Но и среди медведей существовала «староверческая» партия, которая неодобрительно отнеслась к «топтыгинскому конституционному возрождению» и поспешила войти в секретные переговоры с местным урядником. И вот времена созрели. «В конце минувшего сентября <теперь уже 1884 года>, ровно через четырнадцать месяцев после пленения Передрягина, в ту минуту, когда неурядица среди топтыгинского племени достигла размеров поистине нетерпимых, до веселой поляны, обитаемой братушками <а Передрягин к этому времени открыл, что взяли его в плен вовсе не медведи, а особого рода братушки>, донеслись звуки приближающегося колокольчика. Топтыгины тотчас же догадались, что эти звуки возвещают приезд из Луги начальства... Переборка пошла очень быстро. Зачинщики сейчас же были отделены и препровождены; прочие братушки — тщательно переписаны и внесены в ревизские сказки» (то есть списки крестьян, подлежащих обложению податями). «И живут себе Топтыгины как у Христа за пазушкой. Смирно, благородно, без конституций». Почтеннейший же Никодим Лукич вынужден был подать в отставку: «Причиною всему было слово конституция».

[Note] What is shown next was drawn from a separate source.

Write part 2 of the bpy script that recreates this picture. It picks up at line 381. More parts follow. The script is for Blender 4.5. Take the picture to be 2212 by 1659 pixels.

Так второе «Пестрое письмо» оказалось сказкой — сказкой о российских конституциях. Это была беспощадная сатира на небывалую «пестроту» русской политики начала восьмидесятых годов. Вся сказка пронизана намеками на бюрократический быт России этого времени.
Дело в том, что на рубеже семидесятых-восьмидесятых годов «конституционный вопрос» приобрел для русского правительства особую остроту по двум причинам — внешнеполитической и внутриполитической. В 1879 году в Болгарии после освобождения от многовекового турецкого владычества начала действовать так называемая Тырновская конституция — разработанная при участии русских представителей, она была одной из самых демократических в Европе. В самой же России революционный натиск народовольцев заставил правительство приступить к поискам какой-то новой политической программы (ради разработки такой программы и была образована в 1880 году знаменитая Верховная распорядительная комиссия под председательством гр. М. Т. Лорис-Меликова).
Понятно, что в условиях самодержавия даже самая умеренная разработка конституционных принципов могла вестись лишь в недрах бюрократии, и какое-либо участие общественности (даже дворянского «земства») в такой разработке не могло быть допущено. Кроме того, «самобытная русская конституция», по мысли ее творцов-бюрократов, должна опираться на принципы, не имеющие ничего общего с принципами европейских конституций — продуктов буржуазных революций, и потому обращение к опыту конституционных правлений Западной Европы (прежде всего Франции и Англии) исключалось с самого начала. После же убийства Александра II лорис-меликовские потуги на «конституционализацию» самодержавия, естественно, стали восприниматься чуть ли не как призывы к революции. Как раз летом 1884 года идеолог нового царствования К. П. Победоносцев публикует в газете «Гражданин» статью под характерным названием «Великая ложь нашего времени», где Салтыков читал такие слова: «Одно из самых лживых политических начал есть начало народовластия, та, к сожалению, утвердившаяся со времен французской революции идея, что всякая власть исходит от народа и имеет основание в воле народной. Отсюда истекает теория парламентаризма, которая до сих пор вводит в заблуждение массу так называемой интеллигенции и проникла, к несчастию, в русские безумные головы» (издатель «Гражданина» кн. В. П. Мещерский так комментировал статью Победоносцева: «...великая ложь, о которой идет речь, есть конституция!»).